Now, to stay competitive, Mexican traffickers are improving their product and streamlining delivery.
Well-organised Mexican cartels have also moved increasingly to cultivate marijuana on public land in the US. This gives them direct access to US markets, avoids the risk of seizure at the border and reduces transport costs.
The Mexican traffickers' illegal use of public land is a response to the dramatic increase in US production, authorities and growers say. In the northern woods of California, illegal immigrants hired by well-heeled Mexican bosses lay kilometres of plastic pipe and install oscillating sprinkler systems for clandestine fields that produce a cheaper, faster-growing ''commercial grade'' of marijuana. Eric Sligh, the editor and publisher of Grow magazine in Mendocino County, Northern California, said the Mexicans use a fast-growing variety and time their harvests to periods of low domestic production in the US.
A
fter establishing sophisticated farming networks in California, Washington and Oregon, the Mexican traffickers are shifting operations eastwards to Michigan, Arkansas and North Carolina, federal agents say.

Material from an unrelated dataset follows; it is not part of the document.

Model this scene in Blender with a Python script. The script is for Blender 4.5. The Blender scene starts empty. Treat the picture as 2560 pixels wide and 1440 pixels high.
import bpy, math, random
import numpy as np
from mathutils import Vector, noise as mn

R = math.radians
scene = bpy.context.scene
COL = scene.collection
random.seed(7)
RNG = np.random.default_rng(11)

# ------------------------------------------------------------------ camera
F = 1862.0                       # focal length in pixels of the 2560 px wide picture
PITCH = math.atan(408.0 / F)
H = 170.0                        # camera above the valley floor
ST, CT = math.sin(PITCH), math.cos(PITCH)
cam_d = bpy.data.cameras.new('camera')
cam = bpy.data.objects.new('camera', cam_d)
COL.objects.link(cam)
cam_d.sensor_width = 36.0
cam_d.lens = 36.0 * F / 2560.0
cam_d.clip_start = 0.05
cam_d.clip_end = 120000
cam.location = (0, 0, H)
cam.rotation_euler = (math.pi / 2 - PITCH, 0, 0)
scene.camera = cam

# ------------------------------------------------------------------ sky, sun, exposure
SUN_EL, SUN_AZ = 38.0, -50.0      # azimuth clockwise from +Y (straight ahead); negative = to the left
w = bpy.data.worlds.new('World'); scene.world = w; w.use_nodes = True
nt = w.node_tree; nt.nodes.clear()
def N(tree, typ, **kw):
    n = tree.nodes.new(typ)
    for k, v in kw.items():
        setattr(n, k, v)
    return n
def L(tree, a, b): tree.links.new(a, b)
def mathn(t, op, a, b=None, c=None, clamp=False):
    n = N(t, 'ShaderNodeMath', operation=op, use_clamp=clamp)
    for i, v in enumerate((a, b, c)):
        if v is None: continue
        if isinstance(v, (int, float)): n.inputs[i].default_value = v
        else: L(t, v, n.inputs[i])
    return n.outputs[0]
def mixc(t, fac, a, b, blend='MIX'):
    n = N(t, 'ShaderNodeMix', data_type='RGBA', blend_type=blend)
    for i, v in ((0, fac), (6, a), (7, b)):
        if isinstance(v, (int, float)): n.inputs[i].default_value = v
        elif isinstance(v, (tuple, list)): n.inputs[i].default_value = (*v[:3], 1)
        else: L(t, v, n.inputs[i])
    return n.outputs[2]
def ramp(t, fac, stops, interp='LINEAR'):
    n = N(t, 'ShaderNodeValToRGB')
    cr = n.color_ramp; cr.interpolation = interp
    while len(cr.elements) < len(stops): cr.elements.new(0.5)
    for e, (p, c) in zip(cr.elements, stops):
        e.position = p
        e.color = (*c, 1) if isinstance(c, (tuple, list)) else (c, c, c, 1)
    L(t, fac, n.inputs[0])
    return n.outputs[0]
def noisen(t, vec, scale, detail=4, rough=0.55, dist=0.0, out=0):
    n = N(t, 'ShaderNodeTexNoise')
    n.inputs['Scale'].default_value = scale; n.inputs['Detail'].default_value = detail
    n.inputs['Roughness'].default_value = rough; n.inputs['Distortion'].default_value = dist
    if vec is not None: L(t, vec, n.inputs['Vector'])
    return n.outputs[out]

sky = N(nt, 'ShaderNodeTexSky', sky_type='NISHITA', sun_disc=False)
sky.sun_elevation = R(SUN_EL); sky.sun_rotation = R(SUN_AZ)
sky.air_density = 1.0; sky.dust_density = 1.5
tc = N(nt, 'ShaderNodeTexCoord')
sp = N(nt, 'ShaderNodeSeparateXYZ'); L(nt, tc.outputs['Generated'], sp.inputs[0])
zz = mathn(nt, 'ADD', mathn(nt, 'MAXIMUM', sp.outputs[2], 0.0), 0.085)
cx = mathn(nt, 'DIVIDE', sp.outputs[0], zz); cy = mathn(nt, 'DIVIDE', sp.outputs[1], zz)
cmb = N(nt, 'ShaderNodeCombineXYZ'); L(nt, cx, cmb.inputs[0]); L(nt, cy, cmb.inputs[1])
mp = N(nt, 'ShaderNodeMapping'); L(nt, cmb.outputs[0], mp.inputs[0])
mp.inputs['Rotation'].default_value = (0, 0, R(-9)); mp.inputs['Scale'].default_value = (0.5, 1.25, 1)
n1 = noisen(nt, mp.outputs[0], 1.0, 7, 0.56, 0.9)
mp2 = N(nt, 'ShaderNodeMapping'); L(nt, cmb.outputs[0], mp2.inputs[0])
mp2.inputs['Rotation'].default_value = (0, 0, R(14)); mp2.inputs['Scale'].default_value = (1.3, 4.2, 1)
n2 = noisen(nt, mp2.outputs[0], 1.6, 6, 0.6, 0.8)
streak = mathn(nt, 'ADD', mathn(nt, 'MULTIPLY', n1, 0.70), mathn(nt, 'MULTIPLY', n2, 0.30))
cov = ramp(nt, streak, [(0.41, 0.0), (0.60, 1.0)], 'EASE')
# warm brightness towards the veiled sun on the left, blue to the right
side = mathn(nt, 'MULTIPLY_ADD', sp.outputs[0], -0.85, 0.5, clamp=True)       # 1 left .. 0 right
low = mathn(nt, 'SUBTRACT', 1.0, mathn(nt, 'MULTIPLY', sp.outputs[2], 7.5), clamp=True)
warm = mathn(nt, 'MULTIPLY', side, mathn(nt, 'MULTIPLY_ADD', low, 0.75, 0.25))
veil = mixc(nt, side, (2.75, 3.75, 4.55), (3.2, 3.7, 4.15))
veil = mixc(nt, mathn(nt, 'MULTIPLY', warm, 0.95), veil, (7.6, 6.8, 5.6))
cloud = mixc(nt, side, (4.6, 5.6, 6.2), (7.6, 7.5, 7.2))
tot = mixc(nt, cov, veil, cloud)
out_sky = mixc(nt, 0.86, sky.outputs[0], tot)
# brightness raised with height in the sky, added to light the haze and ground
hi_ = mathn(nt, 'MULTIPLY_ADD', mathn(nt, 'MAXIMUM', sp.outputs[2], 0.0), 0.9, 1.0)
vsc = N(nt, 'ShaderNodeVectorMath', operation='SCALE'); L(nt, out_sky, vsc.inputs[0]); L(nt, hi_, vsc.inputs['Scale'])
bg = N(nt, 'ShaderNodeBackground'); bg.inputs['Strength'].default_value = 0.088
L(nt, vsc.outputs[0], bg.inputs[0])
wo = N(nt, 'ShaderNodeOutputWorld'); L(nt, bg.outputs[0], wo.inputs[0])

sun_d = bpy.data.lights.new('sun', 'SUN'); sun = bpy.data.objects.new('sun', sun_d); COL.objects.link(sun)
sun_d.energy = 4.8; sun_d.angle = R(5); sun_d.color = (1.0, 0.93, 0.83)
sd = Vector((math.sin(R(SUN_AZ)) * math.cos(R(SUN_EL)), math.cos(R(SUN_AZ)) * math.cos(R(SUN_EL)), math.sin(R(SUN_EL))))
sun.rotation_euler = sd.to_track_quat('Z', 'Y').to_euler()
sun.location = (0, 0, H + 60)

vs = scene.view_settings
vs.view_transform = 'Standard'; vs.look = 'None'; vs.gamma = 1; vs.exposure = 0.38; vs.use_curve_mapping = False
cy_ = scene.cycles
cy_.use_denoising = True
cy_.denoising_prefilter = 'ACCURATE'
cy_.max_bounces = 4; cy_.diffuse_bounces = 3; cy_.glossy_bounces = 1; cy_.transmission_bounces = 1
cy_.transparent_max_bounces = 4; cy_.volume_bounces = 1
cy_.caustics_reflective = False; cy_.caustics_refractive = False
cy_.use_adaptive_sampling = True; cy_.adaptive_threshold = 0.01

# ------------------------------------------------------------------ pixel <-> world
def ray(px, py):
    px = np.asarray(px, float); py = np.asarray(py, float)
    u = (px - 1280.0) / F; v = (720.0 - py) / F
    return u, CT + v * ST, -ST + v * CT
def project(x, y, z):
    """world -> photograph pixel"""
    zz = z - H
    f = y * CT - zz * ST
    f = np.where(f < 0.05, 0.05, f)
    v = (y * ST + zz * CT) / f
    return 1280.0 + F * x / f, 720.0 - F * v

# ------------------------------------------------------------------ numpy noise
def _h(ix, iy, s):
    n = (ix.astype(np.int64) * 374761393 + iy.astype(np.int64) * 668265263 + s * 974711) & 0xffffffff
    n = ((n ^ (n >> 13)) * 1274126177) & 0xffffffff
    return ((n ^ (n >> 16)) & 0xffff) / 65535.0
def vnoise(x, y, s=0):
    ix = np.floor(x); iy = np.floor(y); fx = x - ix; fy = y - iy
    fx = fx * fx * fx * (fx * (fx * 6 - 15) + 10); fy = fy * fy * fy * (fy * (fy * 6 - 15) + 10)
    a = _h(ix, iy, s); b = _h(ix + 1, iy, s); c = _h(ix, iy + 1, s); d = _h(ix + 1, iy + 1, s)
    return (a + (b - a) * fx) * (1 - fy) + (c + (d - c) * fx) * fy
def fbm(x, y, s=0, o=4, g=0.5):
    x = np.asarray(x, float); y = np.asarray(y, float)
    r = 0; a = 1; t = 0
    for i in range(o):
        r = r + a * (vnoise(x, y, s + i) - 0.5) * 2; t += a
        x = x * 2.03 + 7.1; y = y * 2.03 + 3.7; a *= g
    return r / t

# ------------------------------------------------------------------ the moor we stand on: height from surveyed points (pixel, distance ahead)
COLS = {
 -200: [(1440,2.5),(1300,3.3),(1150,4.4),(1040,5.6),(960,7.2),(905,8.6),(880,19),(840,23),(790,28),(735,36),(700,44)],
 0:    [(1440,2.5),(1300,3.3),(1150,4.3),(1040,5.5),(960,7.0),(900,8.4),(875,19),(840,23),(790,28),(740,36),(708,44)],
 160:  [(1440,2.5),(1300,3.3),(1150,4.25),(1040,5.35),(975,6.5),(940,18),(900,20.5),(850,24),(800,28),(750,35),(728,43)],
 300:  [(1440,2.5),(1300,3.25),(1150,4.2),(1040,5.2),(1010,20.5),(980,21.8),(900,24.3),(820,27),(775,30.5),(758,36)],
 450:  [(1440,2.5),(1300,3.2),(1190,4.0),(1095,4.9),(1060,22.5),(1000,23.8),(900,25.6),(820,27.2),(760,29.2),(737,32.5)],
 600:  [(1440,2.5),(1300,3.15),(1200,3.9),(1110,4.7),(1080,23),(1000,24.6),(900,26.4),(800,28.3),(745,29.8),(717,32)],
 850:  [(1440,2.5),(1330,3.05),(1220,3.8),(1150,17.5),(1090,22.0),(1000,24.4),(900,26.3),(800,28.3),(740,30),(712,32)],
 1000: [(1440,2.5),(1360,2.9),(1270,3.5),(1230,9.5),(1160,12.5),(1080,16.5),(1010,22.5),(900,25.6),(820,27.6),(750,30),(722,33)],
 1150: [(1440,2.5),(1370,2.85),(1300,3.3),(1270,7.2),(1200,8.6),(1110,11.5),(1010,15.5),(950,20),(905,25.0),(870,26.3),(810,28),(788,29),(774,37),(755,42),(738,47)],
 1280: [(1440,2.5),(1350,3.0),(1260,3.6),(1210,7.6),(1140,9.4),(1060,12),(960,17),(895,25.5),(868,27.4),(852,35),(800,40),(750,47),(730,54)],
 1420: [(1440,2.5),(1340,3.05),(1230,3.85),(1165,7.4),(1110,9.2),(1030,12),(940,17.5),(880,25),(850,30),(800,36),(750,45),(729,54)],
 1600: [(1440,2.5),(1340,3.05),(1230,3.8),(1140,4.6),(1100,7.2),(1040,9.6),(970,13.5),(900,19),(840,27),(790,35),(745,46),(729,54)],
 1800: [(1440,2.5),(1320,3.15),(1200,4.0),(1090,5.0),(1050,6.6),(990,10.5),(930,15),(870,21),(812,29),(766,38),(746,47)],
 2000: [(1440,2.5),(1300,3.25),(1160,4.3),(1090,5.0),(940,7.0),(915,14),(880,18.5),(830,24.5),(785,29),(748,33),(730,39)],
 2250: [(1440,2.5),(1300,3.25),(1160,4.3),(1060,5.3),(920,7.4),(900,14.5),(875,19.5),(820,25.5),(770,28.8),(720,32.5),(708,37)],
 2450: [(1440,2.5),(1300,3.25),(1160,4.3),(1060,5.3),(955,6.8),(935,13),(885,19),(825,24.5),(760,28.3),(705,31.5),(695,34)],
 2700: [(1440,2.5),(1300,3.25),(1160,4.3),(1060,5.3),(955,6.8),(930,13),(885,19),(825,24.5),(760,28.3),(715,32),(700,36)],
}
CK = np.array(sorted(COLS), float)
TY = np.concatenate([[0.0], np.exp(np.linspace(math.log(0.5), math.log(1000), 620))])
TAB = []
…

Like wily commodity traders, Mexican traffickers time their shipments to exploit growing cycles in the US. They warehouse tons of pot south of the border to ship north during periods when demand peaks and domestic supplies are scarce, Mexican anti-narcotics officials say.
In the national forests and public timberlands of Northern California, Mexican growers shoot at US law enforcement agents with growing frequency and use fertilisers and pesticides that pollute watersheds and start fires. A 36,000-hectare blaze in Los Padres National Forest in Southern California in August began on a marijuana farm run by Mexican traffickers, authorities say. The fields are so inaccessible that helicopters are needed to insert agents, who cut the plants with pruning shears, machetes and even chainsaws before flying them out to be destroyed.
This season, five teams from the Bureau of Narcotic Enforcement in California have seized 4.2 million plants worth an estimated $US1.5 billion, a jump of 576 per cent since 2004.
Ralph Reyes, chief of operations for Mexico and Central America for the US Drug Enforcement Administration, said intelligence suggests that the big cartels are directly behind much of the marijuana growth that is taking place on public land.
''The casual consumer in the US - the kid or adult that smokes a joint - will never in their mind associate smoking that joint with the severing of people's heads in Mexico,'' he said.
http://www.brisbanetimes.com.au/wor...-threat-to-mexican-cartels-20091011-gseo.html
Looks like the cartels are moving this way, how soon before we get the violence and murder like Mexico has?